Today, in Colorado, we stand at a crossroads. It may not feel like a pivotal moment, simply because we are living through it. But we’ve taken a bold step—we’ve chosen to bring wolves back to our landscape in an effort to restore a balance we once destroyed. In doing so, we looked at ourselves, and with the slightest tilt of the scale, we chose to leap. We moved forward.
Jamie Dutcher writes eloquently about wolves in The Wisdom of Wolves: Lessons from the Sawtooth Pack:
"The only virtue wolves need from us is honesty, honesty about them, about ourselves, and about our shared past.
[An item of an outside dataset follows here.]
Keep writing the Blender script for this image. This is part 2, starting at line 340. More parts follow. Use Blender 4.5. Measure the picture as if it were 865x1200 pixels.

Only by seeing them as they are, neither demon nor deity, but as creatures worthy of our admiration, will we find tolerance within our own human character.
So, what have we learned—from the wolves, and about ourselves? Will the people of Colorado allow history to repeat itself?
It is true: wolves are inconvenient. But will we revive old fears and once again hunt our adversary into extinction, leaving them no place on the land or in our hearts?
Or could we choose a different path this time?
Could we hope for a future where we allow ourselves—and perhaps our children—to learn from this once-feared rival? Could we create a story where our curiosity replaces our fear? Can our new wolf tales be like those written by Rick McIntyre, a long-time ranger in Yellowstone NP who spent decades observing wolves—stories of loyalty, family, struggle, and survival?
In the end, what’s the next number that will have meaning for us?
Will wild wolves once again roam our Colorado landscape in meaningful numbers—100, 200, even more? Or will they fade once again like ghosts — and that number returns to zero?
A lone wolf scans the horizon the blowing snow makes it difficult to see the path forward.